13. The Lord wanted me while in this state to see sometimes the following vision: I saw close to me toward my left side an angel in bodily form. I don’t usually see angels in bodily form except on rare occasions; although many times angels appear to me, but without my seeing them, as in the intellectual vision I spoke about before.11 This time, though, the Lord desired that I see the vision in the following way: the angel was not large but small; he was very beautiful, and his face was so aflame that he seemed to be one of those very sublime angels that appear to be all afire. They must belong to those they call the cherubim, for they didn’t tell me their names. But I see clearly that in heaven there is so much difference between some angels and others and between these latter and still others that I wouldn’t know how to explain it. I saw in his hands a large golden dart and at the end of the iron tip there appeared to be a little fire. It seemed to me this angel plunged the dart several times into my heart and that it reached deep within me. When he drew it out, I thought he was carrying off with him the deepest part of me; and he left me all on fire with great love of God. The pain was so great that it made me moan, and the sweetness this greatest pain caused me was so superabundant that there is no desire capable of taking it away; nor is the soul content with less than God. The pain is not bodily but spiritual, although the body doesn’t fail to share in some of it, and even a great deal. The loving exchange that takes place between the soul and God is so sweet that I beg Him in His goodness to give a taste of this love to anyone who thinks I am lying.
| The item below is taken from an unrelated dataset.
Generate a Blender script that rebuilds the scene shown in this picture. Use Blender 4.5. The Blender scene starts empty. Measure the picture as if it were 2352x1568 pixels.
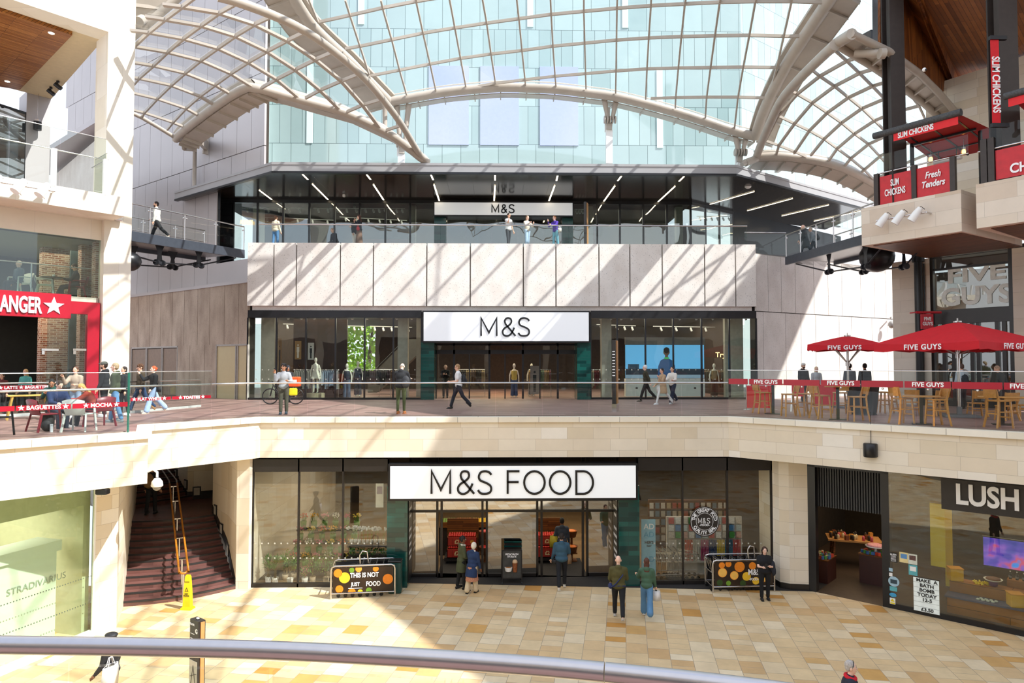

14. On the days this lasted I went about as though stupefied. I desired neither to see nor to speak, but to clasp my suffering close to me, for to me it was greater glory than all creation.
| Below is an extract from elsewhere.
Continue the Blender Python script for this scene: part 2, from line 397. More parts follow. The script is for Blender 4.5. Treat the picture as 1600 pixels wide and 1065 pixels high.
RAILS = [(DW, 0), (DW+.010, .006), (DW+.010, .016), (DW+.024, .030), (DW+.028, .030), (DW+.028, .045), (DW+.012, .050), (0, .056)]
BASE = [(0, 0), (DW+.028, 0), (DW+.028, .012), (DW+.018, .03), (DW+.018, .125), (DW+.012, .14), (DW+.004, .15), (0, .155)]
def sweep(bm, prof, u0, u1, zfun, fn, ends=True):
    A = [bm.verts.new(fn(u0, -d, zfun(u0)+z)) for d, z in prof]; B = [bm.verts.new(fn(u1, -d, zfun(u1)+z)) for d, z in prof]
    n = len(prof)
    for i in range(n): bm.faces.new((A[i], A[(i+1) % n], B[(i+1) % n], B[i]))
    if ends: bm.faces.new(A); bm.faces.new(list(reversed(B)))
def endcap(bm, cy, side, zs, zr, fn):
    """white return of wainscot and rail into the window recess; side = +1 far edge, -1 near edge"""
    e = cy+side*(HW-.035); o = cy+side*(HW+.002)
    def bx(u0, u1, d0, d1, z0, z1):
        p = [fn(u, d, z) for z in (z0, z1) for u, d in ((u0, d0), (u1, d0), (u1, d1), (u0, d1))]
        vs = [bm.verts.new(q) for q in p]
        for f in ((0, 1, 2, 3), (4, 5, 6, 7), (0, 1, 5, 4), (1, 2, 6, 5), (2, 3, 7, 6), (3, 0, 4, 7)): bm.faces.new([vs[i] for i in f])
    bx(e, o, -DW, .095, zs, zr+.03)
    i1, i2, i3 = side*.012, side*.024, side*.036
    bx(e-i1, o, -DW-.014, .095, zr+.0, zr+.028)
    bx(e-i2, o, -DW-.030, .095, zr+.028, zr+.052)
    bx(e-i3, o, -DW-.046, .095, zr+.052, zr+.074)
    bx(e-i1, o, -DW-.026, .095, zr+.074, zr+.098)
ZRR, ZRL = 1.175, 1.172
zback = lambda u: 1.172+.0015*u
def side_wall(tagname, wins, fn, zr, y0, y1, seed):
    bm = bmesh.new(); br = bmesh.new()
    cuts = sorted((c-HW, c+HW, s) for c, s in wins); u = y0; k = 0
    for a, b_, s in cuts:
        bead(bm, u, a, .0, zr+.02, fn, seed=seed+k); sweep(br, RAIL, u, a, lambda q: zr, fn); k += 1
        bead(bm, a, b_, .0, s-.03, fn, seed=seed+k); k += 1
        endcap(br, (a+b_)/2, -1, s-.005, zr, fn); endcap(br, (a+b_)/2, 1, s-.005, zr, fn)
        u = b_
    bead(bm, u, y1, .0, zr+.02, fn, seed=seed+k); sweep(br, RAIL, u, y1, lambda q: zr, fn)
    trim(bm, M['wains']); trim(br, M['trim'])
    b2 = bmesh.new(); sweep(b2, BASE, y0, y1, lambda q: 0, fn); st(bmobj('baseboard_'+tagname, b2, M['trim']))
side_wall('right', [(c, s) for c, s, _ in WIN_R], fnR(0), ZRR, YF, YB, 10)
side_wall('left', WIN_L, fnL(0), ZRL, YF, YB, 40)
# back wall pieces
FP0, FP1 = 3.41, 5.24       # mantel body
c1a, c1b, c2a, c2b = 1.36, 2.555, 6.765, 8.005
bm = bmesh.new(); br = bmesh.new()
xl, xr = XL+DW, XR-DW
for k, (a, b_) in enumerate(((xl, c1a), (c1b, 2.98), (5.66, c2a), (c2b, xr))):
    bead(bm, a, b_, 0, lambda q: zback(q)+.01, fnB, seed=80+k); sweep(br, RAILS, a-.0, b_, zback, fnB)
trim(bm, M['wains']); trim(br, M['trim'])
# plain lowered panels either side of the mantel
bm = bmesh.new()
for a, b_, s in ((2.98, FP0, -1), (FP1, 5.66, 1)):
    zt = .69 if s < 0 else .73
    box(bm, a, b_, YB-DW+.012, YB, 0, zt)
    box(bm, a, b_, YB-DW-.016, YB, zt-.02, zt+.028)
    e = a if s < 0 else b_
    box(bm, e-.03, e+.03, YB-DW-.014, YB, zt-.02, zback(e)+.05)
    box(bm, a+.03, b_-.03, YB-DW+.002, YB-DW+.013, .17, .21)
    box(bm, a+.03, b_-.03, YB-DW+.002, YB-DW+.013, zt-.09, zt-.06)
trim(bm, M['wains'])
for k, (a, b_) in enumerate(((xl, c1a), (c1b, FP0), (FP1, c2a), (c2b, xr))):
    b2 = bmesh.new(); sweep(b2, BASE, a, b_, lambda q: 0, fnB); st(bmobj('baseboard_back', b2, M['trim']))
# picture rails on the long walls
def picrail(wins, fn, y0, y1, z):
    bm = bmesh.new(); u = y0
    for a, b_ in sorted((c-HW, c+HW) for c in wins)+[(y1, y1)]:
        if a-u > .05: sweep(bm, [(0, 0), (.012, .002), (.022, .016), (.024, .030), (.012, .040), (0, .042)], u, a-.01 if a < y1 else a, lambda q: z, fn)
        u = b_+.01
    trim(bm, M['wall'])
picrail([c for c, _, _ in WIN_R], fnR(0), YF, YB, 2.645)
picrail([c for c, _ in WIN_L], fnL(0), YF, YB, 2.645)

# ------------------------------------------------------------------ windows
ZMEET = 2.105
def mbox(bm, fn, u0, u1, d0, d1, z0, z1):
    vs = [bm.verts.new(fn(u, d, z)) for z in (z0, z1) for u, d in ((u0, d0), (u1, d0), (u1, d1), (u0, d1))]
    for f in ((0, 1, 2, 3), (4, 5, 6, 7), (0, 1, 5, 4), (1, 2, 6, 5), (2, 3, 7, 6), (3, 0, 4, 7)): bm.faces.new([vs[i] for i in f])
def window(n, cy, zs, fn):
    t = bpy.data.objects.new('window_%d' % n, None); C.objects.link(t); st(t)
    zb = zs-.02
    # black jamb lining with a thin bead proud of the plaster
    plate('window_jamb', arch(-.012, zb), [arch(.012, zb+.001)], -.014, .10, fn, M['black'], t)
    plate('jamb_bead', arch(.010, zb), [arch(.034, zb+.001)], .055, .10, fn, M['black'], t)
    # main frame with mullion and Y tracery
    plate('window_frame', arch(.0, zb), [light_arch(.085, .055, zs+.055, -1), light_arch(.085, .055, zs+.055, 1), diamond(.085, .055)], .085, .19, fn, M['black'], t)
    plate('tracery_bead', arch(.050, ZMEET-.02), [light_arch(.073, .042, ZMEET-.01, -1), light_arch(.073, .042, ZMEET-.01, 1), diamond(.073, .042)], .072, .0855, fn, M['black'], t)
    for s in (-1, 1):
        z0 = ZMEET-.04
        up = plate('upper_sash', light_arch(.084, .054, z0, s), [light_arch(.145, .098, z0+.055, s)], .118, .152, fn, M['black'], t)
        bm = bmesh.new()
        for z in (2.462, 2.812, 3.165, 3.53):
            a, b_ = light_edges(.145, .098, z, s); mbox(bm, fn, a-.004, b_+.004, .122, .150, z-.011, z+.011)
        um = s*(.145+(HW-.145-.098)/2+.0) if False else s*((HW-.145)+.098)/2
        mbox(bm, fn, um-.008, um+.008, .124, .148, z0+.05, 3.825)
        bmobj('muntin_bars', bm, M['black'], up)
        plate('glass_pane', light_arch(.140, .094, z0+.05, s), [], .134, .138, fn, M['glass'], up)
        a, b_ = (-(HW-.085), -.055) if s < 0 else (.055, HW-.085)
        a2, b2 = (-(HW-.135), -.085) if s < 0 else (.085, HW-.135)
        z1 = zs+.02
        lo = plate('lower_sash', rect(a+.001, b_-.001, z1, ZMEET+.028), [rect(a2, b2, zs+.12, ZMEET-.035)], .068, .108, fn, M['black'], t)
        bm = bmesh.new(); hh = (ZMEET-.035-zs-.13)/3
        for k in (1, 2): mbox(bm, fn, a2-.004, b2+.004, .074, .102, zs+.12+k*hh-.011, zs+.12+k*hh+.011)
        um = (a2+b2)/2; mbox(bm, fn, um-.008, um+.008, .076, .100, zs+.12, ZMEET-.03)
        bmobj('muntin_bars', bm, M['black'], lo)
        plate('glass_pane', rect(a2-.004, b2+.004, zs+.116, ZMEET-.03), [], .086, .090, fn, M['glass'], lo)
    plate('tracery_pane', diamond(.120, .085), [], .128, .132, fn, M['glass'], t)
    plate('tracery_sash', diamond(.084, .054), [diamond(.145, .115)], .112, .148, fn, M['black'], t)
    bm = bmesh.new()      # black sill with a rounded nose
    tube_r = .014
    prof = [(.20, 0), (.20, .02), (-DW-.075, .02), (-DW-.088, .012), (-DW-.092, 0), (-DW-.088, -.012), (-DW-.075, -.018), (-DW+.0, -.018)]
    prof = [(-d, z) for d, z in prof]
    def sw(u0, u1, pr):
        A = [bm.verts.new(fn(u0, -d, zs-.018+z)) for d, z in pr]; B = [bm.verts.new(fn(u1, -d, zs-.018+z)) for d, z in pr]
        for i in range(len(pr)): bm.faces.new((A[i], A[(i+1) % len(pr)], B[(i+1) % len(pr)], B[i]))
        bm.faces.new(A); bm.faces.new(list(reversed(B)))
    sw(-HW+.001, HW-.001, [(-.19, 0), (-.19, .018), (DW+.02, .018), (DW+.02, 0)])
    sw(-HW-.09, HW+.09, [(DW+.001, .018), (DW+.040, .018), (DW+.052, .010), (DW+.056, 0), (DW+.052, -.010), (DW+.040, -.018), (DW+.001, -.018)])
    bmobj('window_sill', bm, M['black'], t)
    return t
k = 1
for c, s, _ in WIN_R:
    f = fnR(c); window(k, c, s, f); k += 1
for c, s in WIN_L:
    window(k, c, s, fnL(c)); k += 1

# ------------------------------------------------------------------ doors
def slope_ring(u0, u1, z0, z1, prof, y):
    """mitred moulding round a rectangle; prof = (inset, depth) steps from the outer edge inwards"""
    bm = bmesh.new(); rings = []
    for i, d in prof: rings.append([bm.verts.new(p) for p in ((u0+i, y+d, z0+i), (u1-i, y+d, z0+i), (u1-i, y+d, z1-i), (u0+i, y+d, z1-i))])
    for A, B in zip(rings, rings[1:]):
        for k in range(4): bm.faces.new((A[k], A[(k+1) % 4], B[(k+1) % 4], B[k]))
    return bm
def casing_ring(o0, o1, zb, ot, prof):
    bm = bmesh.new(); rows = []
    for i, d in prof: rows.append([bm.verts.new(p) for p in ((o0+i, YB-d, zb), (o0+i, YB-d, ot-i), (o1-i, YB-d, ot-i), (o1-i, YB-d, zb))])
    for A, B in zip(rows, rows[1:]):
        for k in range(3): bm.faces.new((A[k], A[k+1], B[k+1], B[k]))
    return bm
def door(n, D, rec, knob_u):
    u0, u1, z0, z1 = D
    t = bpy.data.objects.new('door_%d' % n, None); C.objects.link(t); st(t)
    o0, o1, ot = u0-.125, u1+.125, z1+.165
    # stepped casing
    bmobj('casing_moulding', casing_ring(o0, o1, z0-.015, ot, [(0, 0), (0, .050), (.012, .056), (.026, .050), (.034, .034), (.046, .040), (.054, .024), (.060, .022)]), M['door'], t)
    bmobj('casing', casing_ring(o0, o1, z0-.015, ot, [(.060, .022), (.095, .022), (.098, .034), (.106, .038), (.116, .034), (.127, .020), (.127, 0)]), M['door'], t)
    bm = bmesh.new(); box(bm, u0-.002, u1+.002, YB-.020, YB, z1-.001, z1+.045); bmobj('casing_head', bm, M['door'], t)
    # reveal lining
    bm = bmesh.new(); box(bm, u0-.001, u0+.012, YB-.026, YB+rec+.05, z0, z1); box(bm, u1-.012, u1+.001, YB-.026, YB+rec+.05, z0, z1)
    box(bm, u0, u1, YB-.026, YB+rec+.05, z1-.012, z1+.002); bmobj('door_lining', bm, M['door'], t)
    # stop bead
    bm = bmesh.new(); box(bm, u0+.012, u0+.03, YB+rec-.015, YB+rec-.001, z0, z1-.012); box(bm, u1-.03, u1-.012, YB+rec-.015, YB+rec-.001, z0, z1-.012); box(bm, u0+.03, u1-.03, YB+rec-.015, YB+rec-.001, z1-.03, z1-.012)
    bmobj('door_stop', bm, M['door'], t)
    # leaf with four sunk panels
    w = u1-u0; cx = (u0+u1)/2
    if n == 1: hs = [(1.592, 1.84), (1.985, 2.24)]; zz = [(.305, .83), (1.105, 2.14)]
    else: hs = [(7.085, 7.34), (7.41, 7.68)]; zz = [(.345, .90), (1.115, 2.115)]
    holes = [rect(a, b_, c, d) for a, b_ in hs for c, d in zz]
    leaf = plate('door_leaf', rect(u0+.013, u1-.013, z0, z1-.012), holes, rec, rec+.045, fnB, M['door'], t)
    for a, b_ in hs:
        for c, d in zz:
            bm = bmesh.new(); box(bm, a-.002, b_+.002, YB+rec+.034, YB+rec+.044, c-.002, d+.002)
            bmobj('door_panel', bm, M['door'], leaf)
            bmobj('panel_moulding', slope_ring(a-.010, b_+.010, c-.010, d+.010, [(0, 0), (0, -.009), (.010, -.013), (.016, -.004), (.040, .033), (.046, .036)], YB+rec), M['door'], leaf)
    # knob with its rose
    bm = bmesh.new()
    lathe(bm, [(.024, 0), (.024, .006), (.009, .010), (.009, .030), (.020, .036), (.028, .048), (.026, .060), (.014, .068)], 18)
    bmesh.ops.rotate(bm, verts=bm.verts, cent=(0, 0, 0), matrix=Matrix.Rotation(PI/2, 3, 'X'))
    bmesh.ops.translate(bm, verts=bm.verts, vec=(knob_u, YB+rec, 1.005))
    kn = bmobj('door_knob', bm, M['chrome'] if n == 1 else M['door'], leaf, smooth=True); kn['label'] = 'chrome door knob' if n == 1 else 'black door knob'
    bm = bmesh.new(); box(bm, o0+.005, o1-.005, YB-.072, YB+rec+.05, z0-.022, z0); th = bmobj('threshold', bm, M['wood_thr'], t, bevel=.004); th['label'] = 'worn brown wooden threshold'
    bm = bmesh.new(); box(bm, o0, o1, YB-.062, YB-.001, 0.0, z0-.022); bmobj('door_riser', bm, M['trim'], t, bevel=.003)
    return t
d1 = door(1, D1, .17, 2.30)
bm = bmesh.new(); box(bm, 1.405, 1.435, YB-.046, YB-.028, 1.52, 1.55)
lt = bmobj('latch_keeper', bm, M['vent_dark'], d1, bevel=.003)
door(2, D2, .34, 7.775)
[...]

Sometimes it happened—when the Lord desired—that these raptures were so great that even though I was among people I couldn’t resist them; to my deep affliction they began to be made public. After I experience them I don’t feel this suffering so strongly; rather I experience what I mentioned before in that other part—I don’t recall which chapter12—which is very different in many respects and more valuable. But when this pain I’m now speaking of begins, it seems the Lord carries the soul away and places it in ecstasy; thus there is no room for pain or suffering, because joy soon enters in.

May He be blessed forever who grants so many favors to one who responds so poorly to gifts as great as these.